下馬評では最有力候補とも目されていたが、終盤に橘川氏の追い上げを許す結果となった。街頭では、「ものづくりのまち」の推進や人口減少による財源額保、福祉政策などを雄弁に訴えたが、終盤で勝利を逃す惜敗となった。
午後11時過ぎに事務所入りした佐竹氏は、「綾瀬の政治を変えようと思い立ち上がった。仲間たちとこの街を変えることができなくて悔しい。すべては私の力不足」と頭を下げた。
2位の得票については、「まちを変えて欲しいという思いの表れ。決して無駄な戦いではなかった」と述べ、「政策で勝負を挑んだが有権者に浸透しなかった。投票率を上げられなかった」と振り返った=写真。
栗原氏
市の大型事業の進め方に異を唱え、他の候補とは一線を画す政策主張型の選挙を展開したのが栗原氏だった。
「市役所だけでまちづくりを考える時代は終わった」、「市民みんなでまちを変えよう」と、マイクを使わずに声を張ったが全市を動かすまでには至らなかった。
7日午後11時過ぎ、支持者を前に「(得票は)皆さんの力で頂くことができた。やり切ったという思いはあるが、申し訳ない気持ち」と頭を下げた。「政策に手ごたえを感じ、中学生や高校生にも注目してもらえる場面があり、選挙に出たからこその経験もできた。4キロも体重が減った」と視線を上げた=写真。
笠間氏
笠間氏は2015年と19年に自民党公認でトップ当選し、3期務めた市議を昨春に引退して、在野での政治活動に身を置いた。SNSを駆使し、自転車で市内を巡り市民目線に立つ独自のスタイルで活動したが及ばなかった。

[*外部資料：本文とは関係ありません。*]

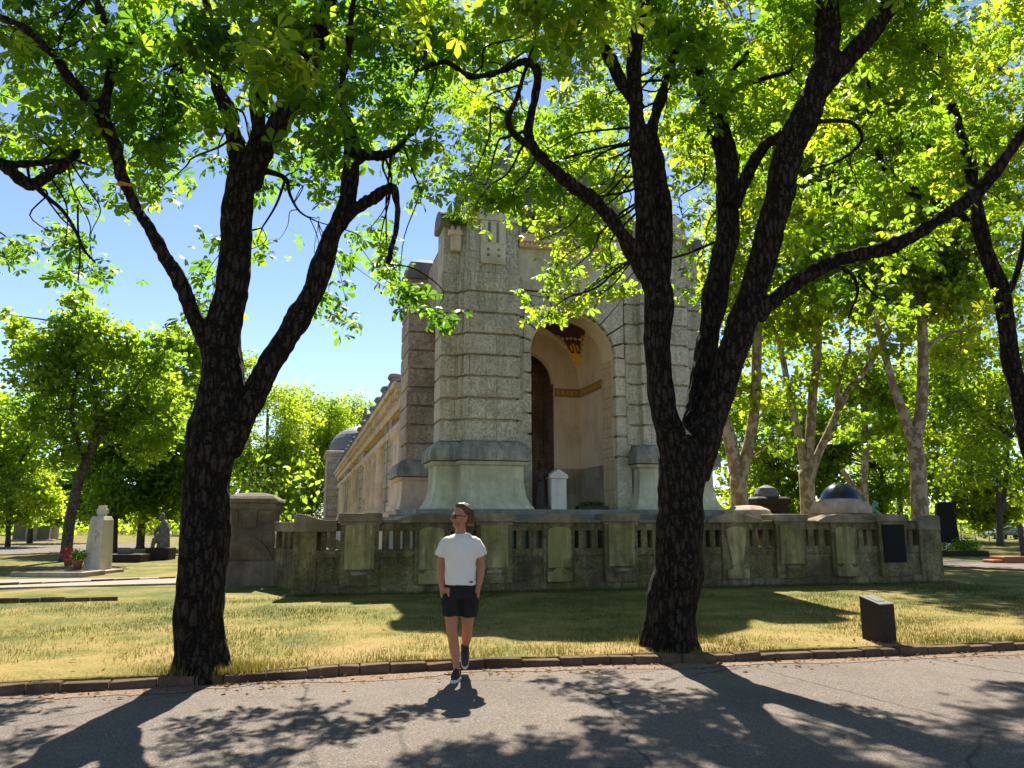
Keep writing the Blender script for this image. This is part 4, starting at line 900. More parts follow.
limbsC = [
    [(-250, 700, D4, 36), (-245, 600, D4, 28), (-240, 480, D4, 26), (-235, 380, D4, 24), (-225, 290, D4, 20), (-215, 200, D4, 16), (-210, 60, D4, 10), (-210, -100, D4, 6)],
    [(-232, 330, D4, 16), (-170, 230, D4, 13), (-90, 155, D4, 11), (-40, 150, D4, 9), (0, 164, D4, 8), (16, 176, D4, 8), (30, 185, D4, 7), (45, 178, D4, 6.5), (62, 166, D4, 5.5), (80, 150, D4, 3)],
    [(-5, 162, D4, 7), (18, 164, D4 + .1, 5), (45, 162, D4 + .2, 4), (68, 158, D4 + .3, 3)],
    [(34, 185, D4, 3.5), (48, 198, D4, 2.6), (62, 210, D4, 2.2), (74, 228, D4, 1.8), (84, 250, D4, 1.5), (95, 262, D4, 1)],
    [(78, 205, D4, 1.2), (78, 228, D4, 1.2), (80, 255, D4, 1), (78, 280, D4, .8)],
]
clC = [(-30, 130, 34), (5, 140, 18), (30, 130, 16), (60, 168, 12), (65, 245, 15), (90, 258, 12), (50, 232, 12), (5, 258, 13), (-10, 265, 18), (95, 275, 9), (70, 275, 10), (18, 250, 8), (-80, 100, 45), (-120, 150, 45), (-60, 60, 45), (55, 150, 14), (15, 100, 14), (75, 195, 8)]
upC = [(at(g.uniform(-400, -60), g.uniform(-300, 150), D4 + g.uniform(-1.5, 1.8)), g.uniform(.5, .8)) for k in range(26)]
tC, _, _ = big_tree('chestnut_tree', 'tree beyond the left edge, only a crooked drooping branch with leaves in view', limbsC, clC, M['chestnut'], D4, 17, .150, upC)

# ------------------------------------------------------------------ background trees
def bg_tree(name, label, d, trunk, limbs, lobes, n, size, leafm, barkm, seed, group=None, tilt=.8, flat=.7, wid=.8, z0=0.08, tintrange=(.2, .8)):
    g = np.random.default_rng(seed); random.seed(seed)
    base = at(trunk[0][0], trunk[0][1], d); t = thing(name, label, 'tree', (base.x, base.y, z0), 0, group); inv = Vector((base.x, base.y, z0))
    q = MB(); tips = []
    for rows in [trunk] + limbs:
        p, r = limb_from_pixels([(u, v, d + (dd[0] if dd else 0), w * .8) for u, v, w, *dd in rows]); p, r = smooth_path(p, r, 4)
        if rows is trunk: p[0] = Vector((p[0].x, p[0].y, z0 - .1)); r[0] *= 1.25
        p = [x - inv for x in p]; q.tube(p, r, 10); tips += p[len(p) // 2:]
    n = int(n * 1.9); P = []; T = []; tot = sum(r ** 2 for _, _, r, *_ in lobes)
    for u, v, r, *dd in lobes:
        dz = dd[0] if dd else g.normal(0, r * d / F * .35); c = at(u, v, d + dz) - inv; rad = r * (d + dz) / F
        k = max(6, int(n * r * r / tot)); sub = max(3, k // 26); cen = blob(g, tuple(c), (rad, rad * 1.1, rad * .9), sub, .45)
        s0 = min(tips, key=lambda x: (x - c).length)
        q.tube([s0, s0.lerp(c, .5) + Vector((0, 0, .1)), c], [.05, .035, .015], 5)
        bt = g.uniform(*tintrange)
        for s_ in cen:
            m_ = int(g.integers(16, 36)); sp = rad * g.uniform(.16, .30)
            P.append(s_ + g.normal(0, 1, (m_, 3)) * np.array([sp, sp, sp * .55])); T.append(np.full(m_, bt + g.normal(0, .13)))
            if g.uniform() < .5: q.tube([c, c.lerp(Vector(s_), .5), Vector(s_)], [.015, .012, .005], 4)
    q.build('trunk', barkm, t, smooth=True)
    P = np.concatenate(P); T = np.concatenate(T)
    leaf_mesh('crown', P, g.uniform(.6, 1.25, len(P)) * size, leafm, t, 1, tilt, .25, wid, seed, T, flat); return t

def lob(g, u0, u1, v0, v1, r0, r1, n): return [(g.uniform(u0, u1), g.uniform(v0, v1), g.uniform(r0, r1)) for k in range(n)]
g = np.random.default_rng(31)
# left
bg_tree('hackberry_tree', 'leaning grey trunked tree with broken crown standing behind the pale obelisk', 30, [(66, 556, 7), (70, 520, 6.5), (78, 485, 6), (88, 455, 6)], [[(86, 462, 5), (98, 440, 5), (112, 420, 4), (130, 395, 3)], [(84, 465, 3.5), (78, 440, 3), (72, 410, 2.5), (80, 360, 2)], [(90, 450, 4), (96, 410, 3.5), (88, 370, 2.5), (85, 330, 2)]],
        [(85, 325, 26), (60, 340, 26), (110, 345, 26), (45, 370, 30), (80, 375, 34), (120, 380, 30), (150, 370, 24), (30, 345, 16), (60, 410, 34), (100, 420, 30), (140, 420, 30), (165, 395, 22), (75, 305, 16), (165, 350, 20), (20, 330, 12), (30, 410, 20), (172, 430, 18), (130, 350, 18), (60, 450, 22), (150, 450, 22), (10, 315, 8)], 9000, .22, M['midleaf'], M['midbark'], 41)
bg_tree('drooping_tree', 'dark drooping tree in shade behind the leaning grey trunked tree', 38, [(113, 553, 5), (114, 510, 5), (115, 460, 4.5), (118, 400, 3)], [[(115, 480, 3), (135, 440, 2), (150, 410, 1.5)]],
        [(110, 440, 32), (140, 450, 34), (165, 470, 28), (95, 470, 26), (130, 490, 30), (160, 500, 24), (110, 505, 24), (178, 430, 26), (185, 490, 22), (145, 410, 30), (180, 460, 24)], 8000, .26, M['midleaf'], M['midbark'], 42, tintrange=(.0, .45))
bg_tree('linden_tree', 'bright linden with hanging branches just left of the near left trunk', 44, [(140, 551, 5), (142, 520, 4.5), (146, 480, 4), (150, 430, 3)], [], [(170, 470, 26), (185, 500, 24), (150, 510, 22), (160, 440, 30), (190, 440, 28), (200, 470, 26), (175, 400, 28), (200, 400, 28), (150, 400, 24), (185, 365, 22), (190, 345, 18), (172, 345, 18), (205, 360, 18), (155, 365, 16), (180, 335, 14)], 9000, .27, M['midleaf'], M['midbark'], 43, tintrange=(.45, .95))
bg_tree('linden_tree', 'yellow green low tree at the far left edge of the lawn', 46, [(8, 545, 3), (9, 510, 2.8), (14, 480, 2.5), (26, 450, 2)], [[(10, 505, 2), (2, 470, 1.5), (-2, 450, 1)]], [(10, 440, 26), (30, 460, 24), (-5, 470, 28), (15, 490, 24), (40, 490, 22), (0, 410, 20), (50, 500, 18), (-30, 440, 35), (20, 515, 18), (-20, 500, 26), (45, 430, 18)], 7000, .27, M['midleaf'], M['midbark'], 44, tintrange=(.4, .9))
bg_tree('linden_tree', 'shaded tree behind the leaning tree, left of the dark drooping tree', 55, [(30, 540, 3), (32, 500, 3), (35, 450, 2)], [], [(30, 480, 26), (60, 490, 26), (80, 500, 24), (0, 500, 24), (50, 515, 18), (90, 470, 26), (20, 450, 22), (-30, 490, 30), (100, 515, 18)], 5200, .32, M['darkleaf'], M['midbark'], 45, tintrange=(.3, .9))
for k, (u, lb) in enumerate(((265, 'leafy tree just right of the near left trunk beyond the block pier'), (310, 'leafy tree midway between the near left trunk and the distant domed pavilion'), (352, 'leafy tree rising directly behind the distant domed pavilion'))):
    g2 = np.random.default_rng(50 + k); top = (372, 384, 392)[k]
    bg_tree('plane_tree', lb, 98 + 8 * k, [(u, 540, 3), (u + 1, 500, 2.8), (u + 2, 450, 2.3), (u + 3, 410, 1.6)], [[(u, 500, 2), (u - 14, 450, 1.5), (u - 20, 420, 1)], [(u, 490, 2), (u + 16, 450, 1.5), (u + 20, 415, 1)]],
            [(u + g2.uniform(-34, 34), g2.uniform(top + 18, 520), g2.uniform(15, 26)) for j in range(24)] + [(u, top + 16, 18), (u - 18, top + 24, 18), (u + 20, top + 26, 18)] + ([(245, 385, 22), (240, 360, 14), (255, 368, 14)] if k == 0 else []), 15000, .34, M['midleaf'], M['midbark'], 52 + k, 'plane trees far behind the wing', tintrange=(.3, .95))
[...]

7日午前11時過ぎ、支持者を前に笠間氏は「文句も言わず支えてくれた皆さんに感謝。結果は私の実力不足。後悔はない」と挨拶した=写真。
史上最年少
橘川佳彦氏は7月25日付で綾瀬市第5代市長に就任する。
就任時の年齢は54歳で、1978年の市制施行以降、最年少となる。これまでは78年11月に初代市長に就任した鈴木進氏の58歳が最年少だった(鈴木氏は76年に54歳で綾瀬町長就任)。
橘川新市長は7月25日(木)午前8時に綾瀬市役所に初登庁する。
本紙は8月2日号紙面とweb版で新市長のインタビュー記事を掲載する予定。